The bar has been raised.
So I started talking to this guy, which started out just for fun and to have an attractive male companion to share my deep dark sexual adventures with….no intention of dating but still open to the possiblity this could transform into a relationship. First there was the texting, which then turned into hanging out on a regular basis (like it usually does) and things were going well…….or so I thought. A couple months go by and, to give you the short version, he breaks it off…”it” being whatever it was we were doing. Even though it had only been a couple months I’ll admit being the girl that I am did make me start to develop SOME feelings for him. It also got me thinking that guy’s standards for girlfriends have risen over the years. All through high school and even going into my early 20’s I just figured guys didn’t really have standards, or maybe it was just easy for me to get guys to like me back then (not that I’m trying to say that I’m all that). These days it just seems like there are so many awesome interesting girls out there, I don’t know what rocks they crawled from under, or maybe a Noah’s Arc size boat just crashed onto a shore somewhere deserting a shitload of awesome/attractive hybrid breeds of females, I don’t know. I just feel like guys have had to raise the bar in what they look for in the opposite sex as “girlfriend material” and also makes me feel like if I really want to land a guy I’ve got to step up my game, or maybe I’m just not enough when I act like myself. Maybe I just don’t have the charm that I used to…or that I liked to believe I had, or maybe I’m too “weird” lol.
Usually when I first start talking to a guy depending on the vibe I get from them I hold off on being my entire self, at least in the beginning just to see if I feel like this is going to go somewhere. I feel like dating as you get older starts seeming more like work, I try not to take it that way but if you’re into a guy that you’re talking to and you have this hopeif you will, that this train ride of casual sex, hanging out once a week and him introducing you to his friends will drop you off in Couple Town then you do feel this slight pressure to win their approval and their love so they will one of these days label you theirgirlfriend.I’m not trying to sound like I’ve dated as many guys as I’m sure most girls out there have, mainly because I’m the type that likes to put some thought into my mates as opposed to just jumping into the relationship pool with the first guy that calls me “beautiful” or god forbid tells me the loves me, smh. What has happened with humanity?…Honestly, I’m a people watcher, not that I dedicate alot of my time to this hobby but I am an observer….I notice things. I watch these lonely singles like zombies roaming the social scene whether it be the trendy lounge/bar or the local venue to see the show everyone’s been talking about all week. They lurk around in search of some fresh flesh to feed on, some are good at being slye with their moves….and others not so good, or maybe they think in such a crowded room people aren’t noticing them plotting their game plan and what moves they are going to pull on the hotty that has been standing at the bar alone for the past five minutes, but I notice. Not judging them on their tactics, I still flirt with guys at the local bars and lounges if they seem interesting enough…..and by “interesting” I mean attractive. Eye candy is always a plus…especially if you’re like me where you’re not looking for a relationship right now, maybe just a companion of the opposite sex to hang out with and possibly fool around with.
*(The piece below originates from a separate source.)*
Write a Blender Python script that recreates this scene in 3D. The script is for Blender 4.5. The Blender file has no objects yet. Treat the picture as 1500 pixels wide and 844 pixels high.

Of course from my recent experience I do kind of want to take a little break, but it hasn’t turned me off to the whole male companion idea, I mean if I were to go out tonight and meet a guy that intrigued me I would give him my number so that we could ride this waterslide of laughs and good company to see where we end up. Maybe I should make a pact with myself to just act like my complete self when I meet a guy, maybe toned down a little bit though because I wouldn’t want to overwhelm or scare them, I think my true self can be a little off the weird scale for some people. I just love that point in a relationship where the two of you are so comfortable with one another that you can just act as goofy and lame as you really are and they will still like you, in fact, it is that weirdness that they love about you. Luckily I’ve met some guys that don’t really judge and for the most part love how open I am in our conversations and with any subject that we talk about. It could be because I haven’t SERIOUSLY dated in a while that I’m not used to the whole “dating game” anymore and I’m not that worried about first impressions, but at this point in my life I just want to have fun and meet as many different types of guys that I can till I find one that I truly click with and can see myself spending the rest of my life torturing and loving them. Someone that is willing to accept every weird cell in my body, act goofy and perform random acts of odd behavior with me in public. Whose willing to offer me his flesh to practice tattooing on, tolerate me possibly singing him to sleep almost every night, scratching his back till he falls asleep, wear every scarf-beanie-hat that I make for him, and just overall willing to love me and be faithful. It doesn’t seem like alot to ask….but we’ll see if what I have to offer is up to par with someone’s “standards” one day, until then….I’ll just be lesbian. (kidding).